Max’s contribution is two-fold, first to recall, in “a kind of plainsong, monophonic, ritualistic voice,” the language of the play-by-play announcers at football games: “During this one blistering stretch the offense has been pounding, pounding, pounding.” Secondly, he recalls with fondness his work as an inspector, climbing to rooftops and descending into basements, “looking and finding violations of the building code. I love the violations. It justifies all my feelings about just about anything.” Jim and Tessa also contribute anti-dread memories. He recalls reaching for Tessa’s hand as the plane plummets, and Tessa talks about the snippets of poetry she writes obsessively in tiny 3×4 notebooks. She wonders if the entire disaster is “a kind of virtual reality” which is an echo of Martin’s question about whether people have some kind of controlling communication device implanted subcutaneously, something Morpheus and Neo might discuss in one of the Matrix films.
The third line of discourse in The Silence is Einstein’s 1912 Manuscript on the Special Theory of Relativity, fragments of which Martin quotes regularly through the evening. Einstein’s vision of the universe in this work, which includes a facsimile of his hand-written pages, is Martin’s way of contextualizing or subduing the events of the day by pointing to a circumambient scientific structure that might explain and resolve the spate of contradictory explanations for the massive cyber and electrical calamity that is the novella’s narrative premise. In quoting from it, Martin even lapses into a version of Einstein, a native German speaker, speaking English, an amazing bit of ventriloquism on DeLillo’s part. Martin’s Einstein gambit is a sacerdotal anti-angst measure; it is calming, but far from being fully or permanently successful. Dread persists.
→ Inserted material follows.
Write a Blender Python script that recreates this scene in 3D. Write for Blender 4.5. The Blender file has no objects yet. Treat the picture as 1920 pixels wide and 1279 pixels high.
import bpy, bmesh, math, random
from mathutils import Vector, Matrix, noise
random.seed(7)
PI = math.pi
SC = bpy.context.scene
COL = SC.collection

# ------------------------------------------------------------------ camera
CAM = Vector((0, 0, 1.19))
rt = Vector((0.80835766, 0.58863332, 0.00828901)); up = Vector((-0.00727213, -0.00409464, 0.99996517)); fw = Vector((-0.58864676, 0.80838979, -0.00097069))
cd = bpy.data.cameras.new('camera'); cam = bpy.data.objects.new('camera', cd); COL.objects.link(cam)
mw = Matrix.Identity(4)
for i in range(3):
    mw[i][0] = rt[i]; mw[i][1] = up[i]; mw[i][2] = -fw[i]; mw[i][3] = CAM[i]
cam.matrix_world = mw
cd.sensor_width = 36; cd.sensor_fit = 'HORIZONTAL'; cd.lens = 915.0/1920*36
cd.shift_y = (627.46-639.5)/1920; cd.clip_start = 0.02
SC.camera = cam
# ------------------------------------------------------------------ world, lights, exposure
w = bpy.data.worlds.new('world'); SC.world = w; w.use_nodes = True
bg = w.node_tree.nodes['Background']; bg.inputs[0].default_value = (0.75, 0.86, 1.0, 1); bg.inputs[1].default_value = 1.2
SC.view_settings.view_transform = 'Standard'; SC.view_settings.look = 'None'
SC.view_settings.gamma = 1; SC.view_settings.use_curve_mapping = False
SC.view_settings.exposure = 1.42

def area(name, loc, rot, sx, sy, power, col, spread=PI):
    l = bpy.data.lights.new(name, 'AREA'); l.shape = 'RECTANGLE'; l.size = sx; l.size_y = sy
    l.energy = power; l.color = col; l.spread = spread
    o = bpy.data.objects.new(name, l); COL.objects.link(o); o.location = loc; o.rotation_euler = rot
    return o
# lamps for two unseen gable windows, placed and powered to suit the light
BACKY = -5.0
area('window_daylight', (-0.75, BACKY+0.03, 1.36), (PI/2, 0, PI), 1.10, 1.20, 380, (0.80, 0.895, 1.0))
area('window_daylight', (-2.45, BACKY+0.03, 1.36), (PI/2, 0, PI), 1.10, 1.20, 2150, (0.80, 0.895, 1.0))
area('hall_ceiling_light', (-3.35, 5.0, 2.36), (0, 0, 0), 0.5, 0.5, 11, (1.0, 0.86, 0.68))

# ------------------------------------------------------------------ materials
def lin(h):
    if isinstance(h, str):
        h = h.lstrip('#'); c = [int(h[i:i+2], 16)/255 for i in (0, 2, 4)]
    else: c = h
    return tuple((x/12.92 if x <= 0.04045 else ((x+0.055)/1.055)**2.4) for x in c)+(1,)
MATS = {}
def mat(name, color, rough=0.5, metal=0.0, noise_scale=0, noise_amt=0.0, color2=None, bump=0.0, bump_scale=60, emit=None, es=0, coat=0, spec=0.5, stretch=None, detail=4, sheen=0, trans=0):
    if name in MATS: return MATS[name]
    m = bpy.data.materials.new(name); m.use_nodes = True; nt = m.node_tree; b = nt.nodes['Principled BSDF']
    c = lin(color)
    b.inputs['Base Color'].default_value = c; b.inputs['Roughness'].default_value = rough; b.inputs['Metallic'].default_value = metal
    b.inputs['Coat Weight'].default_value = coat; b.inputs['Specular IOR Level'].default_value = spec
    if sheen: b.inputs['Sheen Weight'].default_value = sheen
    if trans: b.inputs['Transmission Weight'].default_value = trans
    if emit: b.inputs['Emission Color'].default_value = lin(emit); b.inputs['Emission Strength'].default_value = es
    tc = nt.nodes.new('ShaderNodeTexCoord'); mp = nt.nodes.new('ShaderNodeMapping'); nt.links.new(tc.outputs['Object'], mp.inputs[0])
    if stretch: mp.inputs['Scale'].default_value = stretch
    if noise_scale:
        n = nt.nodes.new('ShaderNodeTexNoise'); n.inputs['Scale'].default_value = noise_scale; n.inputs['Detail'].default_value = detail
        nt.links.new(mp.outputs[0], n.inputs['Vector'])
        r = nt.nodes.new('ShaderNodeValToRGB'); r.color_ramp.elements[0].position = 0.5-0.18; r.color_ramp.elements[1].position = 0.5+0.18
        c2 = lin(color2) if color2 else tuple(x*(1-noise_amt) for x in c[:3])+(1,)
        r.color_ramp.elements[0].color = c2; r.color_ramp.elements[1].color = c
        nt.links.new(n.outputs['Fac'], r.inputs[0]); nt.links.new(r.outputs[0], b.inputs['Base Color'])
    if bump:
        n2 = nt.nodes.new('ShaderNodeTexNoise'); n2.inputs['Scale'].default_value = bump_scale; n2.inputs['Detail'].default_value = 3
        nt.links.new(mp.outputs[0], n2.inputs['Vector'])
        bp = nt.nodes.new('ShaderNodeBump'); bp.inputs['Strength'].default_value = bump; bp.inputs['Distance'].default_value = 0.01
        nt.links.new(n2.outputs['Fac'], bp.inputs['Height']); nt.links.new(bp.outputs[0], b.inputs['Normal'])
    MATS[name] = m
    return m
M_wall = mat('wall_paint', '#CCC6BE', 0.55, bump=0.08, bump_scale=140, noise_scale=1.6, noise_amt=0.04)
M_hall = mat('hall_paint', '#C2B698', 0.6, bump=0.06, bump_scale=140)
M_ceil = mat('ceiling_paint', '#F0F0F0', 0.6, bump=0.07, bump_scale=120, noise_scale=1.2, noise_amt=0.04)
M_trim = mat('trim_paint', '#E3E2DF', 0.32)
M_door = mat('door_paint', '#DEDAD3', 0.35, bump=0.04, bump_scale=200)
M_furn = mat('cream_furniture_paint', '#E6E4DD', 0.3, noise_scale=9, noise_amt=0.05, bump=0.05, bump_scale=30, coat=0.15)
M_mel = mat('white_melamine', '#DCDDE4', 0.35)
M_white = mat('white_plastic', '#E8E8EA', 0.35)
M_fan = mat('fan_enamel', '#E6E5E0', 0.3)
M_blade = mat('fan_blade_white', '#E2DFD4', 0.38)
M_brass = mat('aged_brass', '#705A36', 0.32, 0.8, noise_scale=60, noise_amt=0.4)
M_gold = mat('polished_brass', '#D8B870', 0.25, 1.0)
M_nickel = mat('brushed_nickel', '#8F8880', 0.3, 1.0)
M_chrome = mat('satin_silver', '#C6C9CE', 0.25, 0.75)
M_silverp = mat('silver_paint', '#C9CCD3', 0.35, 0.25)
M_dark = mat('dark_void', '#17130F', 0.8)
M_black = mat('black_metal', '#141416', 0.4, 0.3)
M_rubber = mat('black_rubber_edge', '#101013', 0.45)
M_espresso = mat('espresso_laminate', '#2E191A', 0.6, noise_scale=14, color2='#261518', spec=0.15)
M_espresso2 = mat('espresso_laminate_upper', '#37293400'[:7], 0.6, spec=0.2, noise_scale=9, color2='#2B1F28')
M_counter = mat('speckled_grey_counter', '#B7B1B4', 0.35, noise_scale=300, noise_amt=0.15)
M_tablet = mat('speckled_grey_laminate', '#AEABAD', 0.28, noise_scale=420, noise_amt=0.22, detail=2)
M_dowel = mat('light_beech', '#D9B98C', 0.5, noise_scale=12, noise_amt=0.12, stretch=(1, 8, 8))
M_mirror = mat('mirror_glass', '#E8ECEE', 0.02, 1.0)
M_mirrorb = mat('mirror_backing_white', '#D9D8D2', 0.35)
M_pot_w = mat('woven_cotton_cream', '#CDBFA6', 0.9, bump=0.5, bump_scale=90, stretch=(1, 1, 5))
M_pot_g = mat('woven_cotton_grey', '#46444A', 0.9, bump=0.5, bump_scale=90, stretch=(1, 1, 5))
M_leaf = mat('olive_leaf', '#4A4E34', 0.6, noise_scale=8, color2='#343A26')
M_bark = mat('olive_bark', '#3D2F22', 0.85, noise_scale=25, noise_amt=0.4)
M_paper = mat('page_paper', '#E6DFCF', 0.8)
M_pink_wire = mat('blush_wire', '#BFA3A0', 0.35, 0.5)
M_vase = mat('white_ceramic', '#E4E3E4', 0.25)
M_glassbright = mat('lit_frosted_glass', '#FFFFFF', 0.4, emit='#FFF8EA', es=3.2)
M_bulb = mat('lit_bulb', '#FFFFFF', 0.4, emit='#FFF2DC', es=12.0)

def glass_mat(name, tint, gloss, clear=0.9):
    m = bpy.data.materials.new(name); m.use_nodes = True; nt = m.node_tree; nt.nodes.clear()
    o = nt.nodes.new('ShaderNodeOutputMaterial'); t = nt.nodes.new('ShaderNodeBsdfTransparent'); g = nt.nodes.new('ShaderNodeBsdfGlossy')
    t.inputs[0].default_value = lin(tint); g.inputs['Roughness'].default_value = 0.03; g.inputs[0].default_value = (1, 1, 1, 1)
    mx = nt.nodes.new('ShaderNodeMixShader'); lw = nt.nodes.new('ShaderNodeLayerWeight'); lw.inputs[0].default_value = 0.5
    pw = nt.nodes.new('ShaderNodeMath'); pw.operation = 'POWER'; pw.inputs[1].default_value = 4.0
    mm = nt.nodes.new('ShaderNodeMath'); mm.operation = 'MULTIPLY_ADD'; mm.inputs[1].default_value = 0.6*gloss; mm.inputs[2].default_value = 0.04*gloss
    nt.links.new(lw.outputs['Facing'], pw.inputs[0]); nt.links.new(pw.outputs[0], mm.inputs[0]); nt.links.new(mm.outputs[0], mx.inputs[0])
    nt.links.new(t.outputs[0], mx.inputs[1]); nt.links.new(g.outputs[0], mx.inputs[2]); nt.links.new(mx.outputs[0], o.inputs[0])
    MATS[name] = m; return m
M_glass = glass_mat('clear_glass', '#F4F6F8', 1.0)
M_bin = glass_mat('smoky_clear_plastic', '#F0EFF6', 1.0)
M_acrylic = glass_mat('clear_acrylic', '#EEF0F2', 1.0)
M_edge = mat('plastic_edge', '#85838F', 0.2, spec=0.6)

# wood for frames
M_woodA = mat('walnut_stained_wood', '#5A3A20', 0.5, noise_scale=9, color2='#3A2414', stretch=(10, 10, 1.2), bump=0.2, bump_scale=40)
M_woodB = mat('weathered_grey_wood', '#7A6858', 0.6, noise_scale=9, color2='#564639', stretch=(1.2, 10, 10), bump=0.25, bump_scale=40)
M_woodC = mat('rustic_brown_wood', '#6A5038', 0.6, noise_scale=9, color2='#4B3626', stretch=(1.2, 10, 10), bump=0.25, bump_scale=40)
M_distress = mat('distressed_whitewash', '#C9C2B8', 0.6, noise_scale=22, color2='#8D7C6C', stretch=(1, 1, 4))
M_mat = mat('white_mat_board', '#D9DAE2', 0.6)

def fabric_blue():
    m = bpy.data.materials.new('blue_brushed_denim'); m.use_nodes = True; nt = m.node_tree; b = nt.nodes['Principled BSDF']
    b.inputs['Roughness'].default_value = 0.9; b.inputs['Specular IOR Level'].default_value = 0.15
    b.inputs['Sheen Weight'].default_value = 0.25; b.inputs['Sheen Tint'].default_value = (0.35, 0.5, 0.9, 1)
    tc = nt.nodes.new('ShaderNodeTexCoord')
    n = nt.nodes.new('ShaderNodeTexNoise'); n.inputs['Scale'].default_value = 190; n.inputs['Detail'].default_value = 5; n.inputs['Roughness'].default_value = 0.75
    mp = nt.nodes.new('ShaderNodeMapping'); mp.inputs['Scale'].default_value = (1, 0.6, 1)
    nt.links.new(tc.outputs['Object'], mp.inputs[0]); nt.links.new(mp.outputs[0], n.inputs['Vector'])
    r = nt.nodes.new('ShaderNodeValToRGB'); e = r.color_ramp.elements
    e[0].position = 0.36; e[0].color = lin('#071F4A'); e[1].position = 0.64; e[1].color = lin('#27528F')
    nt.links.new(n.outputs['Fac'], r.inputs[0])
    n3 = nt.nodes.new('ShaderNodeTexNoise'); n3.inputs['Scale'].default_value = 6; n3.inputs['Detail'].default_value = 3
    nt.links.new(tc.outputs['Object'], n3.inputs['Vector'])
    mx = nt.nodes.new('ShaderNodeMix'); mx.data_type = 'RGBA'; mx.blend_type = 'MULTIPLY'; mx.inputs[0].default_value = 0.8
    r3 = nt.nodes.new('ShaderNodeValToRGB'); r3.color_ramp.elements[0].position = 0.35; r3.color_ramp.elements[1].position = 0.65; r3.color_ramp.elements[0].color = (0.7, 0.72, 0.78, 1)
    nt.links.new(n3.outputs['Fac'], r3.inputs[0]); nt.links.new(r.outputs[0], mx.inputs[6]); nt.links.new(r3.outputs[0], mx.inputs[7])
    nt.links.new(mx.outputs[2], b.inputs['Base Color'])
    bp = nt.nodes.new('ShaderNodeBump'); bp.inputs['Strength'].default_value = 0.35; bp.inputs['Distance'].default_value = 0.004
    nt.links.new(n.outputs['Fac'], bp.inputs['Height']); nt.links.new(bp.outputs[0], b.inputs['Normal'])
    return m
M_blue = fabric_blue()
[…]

And for most readers, Einstein’s theories are as inexplicable as Joyce’s Finnegans Wake, which is quoted from by Diane, in passing.
DeLillo’s tale brings to mind three other dystopian works: Cormac McCarthy’s post-apocalyptic novel, The Road (2006), the Wachowski sisters’ sci-fi film, The Matrix (1999), and Poe’s 1842 short story, “The Masque of the Red Death.” All three have truncated plots, but none of the three are as severely abbreviated as DeLillo’s, which covers a six-hour period immediately before and after the inexplicable silence in which the five Manhattan pilgrims find themselves ensconced. In writing this brilliant, pointillist tale, DeLillo, it seems, was listening to the shrewd advice Chekhov gave to Ivan Bunin about how to write a short story: “It seems to me that when you write a short story, you have to cut off both the beginning and the end. We writers do most of our lying in those spaces. You must write shorter, to make it as short as possible.”